Dessa forma, ele medita sobre a Santíssima Trindade como sendo um instrumento
musical de três cordas:
- o mistério da criação do mundo a partir de alguma coisa nublada e a luz vinda de um raio de sol;
- a milagrosa vinda de Cristo na Eucaristia, como flashes de luz penetrando na água consagrada, quando o sacerdote a toma durante a oração;
- a natureza humana de Cristo e da Virgem Santíssima, sob a forma de um corpo branco deslumbrante;
- satã como uma forma sinuosa e cintilante, semelhante a uma imensidão de olhos brilhantes e misteriosos.
Não é este o começo da produção da imagem jesuítica conhecida?

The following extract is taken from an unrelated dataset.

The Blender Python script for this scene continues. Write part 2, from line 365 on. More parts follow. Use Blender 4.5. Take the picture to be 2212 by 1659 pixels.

Em Abril de 1527, a Inquisição (maldita) leva Ignácio à prisão para julgá-lo
por acusações de heresia. O inquérito examinou aqueles incidentes estranhos ocorridos entre seus devotos; as declarações excêntricas do acusado sobre o poder
excepcional que sua castidade lhe conferia, e sua teoria bizarra sobre a
diferença entre os pecados mortais e veniais. Essas teorias tinham afinidades assustadoras
com as teorias dos jesuítas casuístas do período seguinte. Libertado, mas
proibido de realizar reuniões, Ignácio partiu para Salamanca e logo deu início às
mesmas actividades. Suspeitas parecidas entre os inquisidores o levaram
novamente à prisão. A liberdade só lhe seria possível mediante a suspensão de
tal conduta. Assim foi; viajou a Paris para continuar seus estudos na
faculdade de Montaigu. Seus esforços para doutrinar seus colegas estudantes
dentro de seus métodos singulares criaram-lhe novos problemas com a Inquisição (maldita). Tornando-se mais prudente, passou a
se encontrar com apenas seis de seus amigos de faculdade. Dois dentre eles
viriam a se tornar recrutas profundamente estimados: Salmeron e Lainez. O
que teria ele de especial, que pudesse
atrair de forma tão poderosa jovens a um velho aluno? Talvez o seu
ideal e um certo charme, além de um
pequeno livro, na verdade um livrete que, independente de sua pequena dimensão,
tornou-se um dos livros de maior influência nos destinos da humanidade. Esse
livro foi editado tantas vezes que o número de cópias é desconhecido; também
foi objecto de mais de 400 comentários. É o livro guia dos jesuítas e, ao mesmo
tempo, o resumo do longo desenvolvimento pessoal do seu mestre: os Exercícios
Espirituais».
In Edmond Paris, Histoire secrète des jésuites, A História Secreta dos
Jesuítas, tradução de Josef Sued, 1997, Chick Publications, 21ª edição,
Fundação Biblioteca Nacional, 2000, ISBN 093-795-810-7.